From 2010 to 2017, Dr. Yang served in USAID’s Bureau for Democracy, Conflict and Humanitarian Assistance, first as the director of the Center on Democracy, Human Rights and Governance (DRG) and later as the deputy assistant administrator in charge of DRG and peacebuilding. During that period, he co-chaired the Governance Network of the OECD’s Development Assistance Committee, collaborated with the OECD’s International Network on Conflict and Fragility as well as the International Dialogue on Peacebuilding and Statebuilding, and mobilized international support for the UN’s historic Sustainable Development Goal 16 on peace, justice and inclusion.
In addition, Dr. Yang has served at UNDP as a senior advisor on peacebuilding and democratic governance; and at the State Department as a presidential management fellow on refugee affairs, a speech writer for the Secretary, and the senior coordinator for democracy promotion. In the NGO sphere, he has served as the executive director of PartnersGlobal; and as a research fellow at the U.S. Holocaust Memorial Museum’s Center for the Prevention of Genocide, where he analyzed atrocity prevention in conflict-affected states.

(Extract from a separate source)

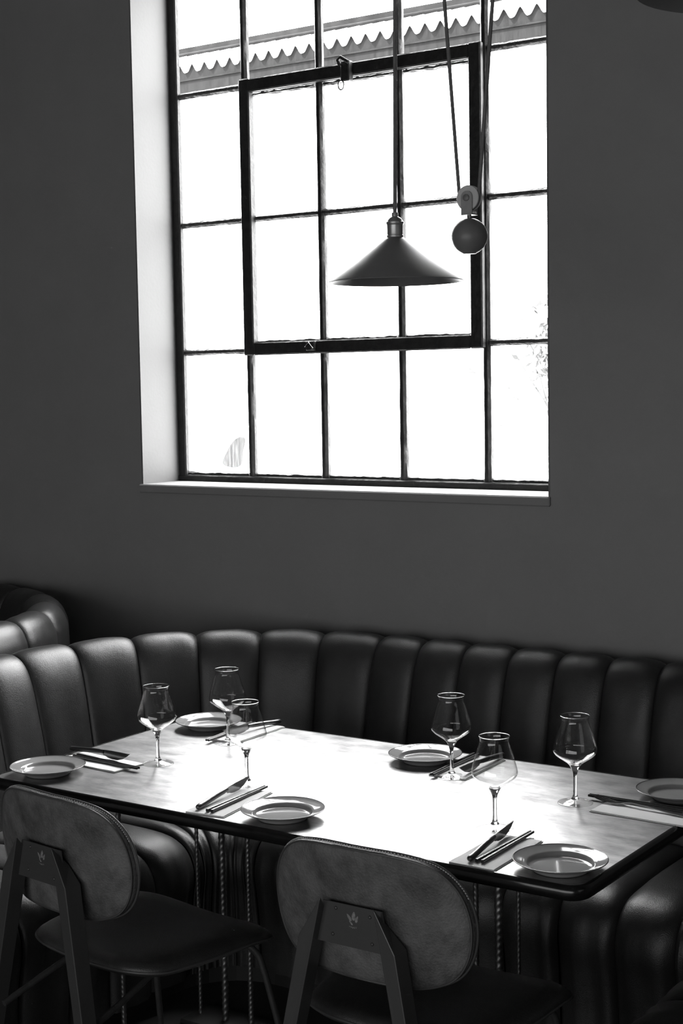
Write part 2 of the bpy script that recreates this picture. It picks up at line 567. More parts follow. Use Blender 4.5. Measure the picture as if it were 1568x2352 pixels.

In supporting arts for peace, he has co-directed a puppet troupe of refugee children and directed cross-cultural theater productions.
Dr. Yang received a bachelor’s in politics from the University of California at Santa Cruz, and a master’s and doctorate in international relations at the School of Advanced International Studies of Johns Hopkins University. His doctoral research evaluated the contributions of social-contract theory to peacebuilding.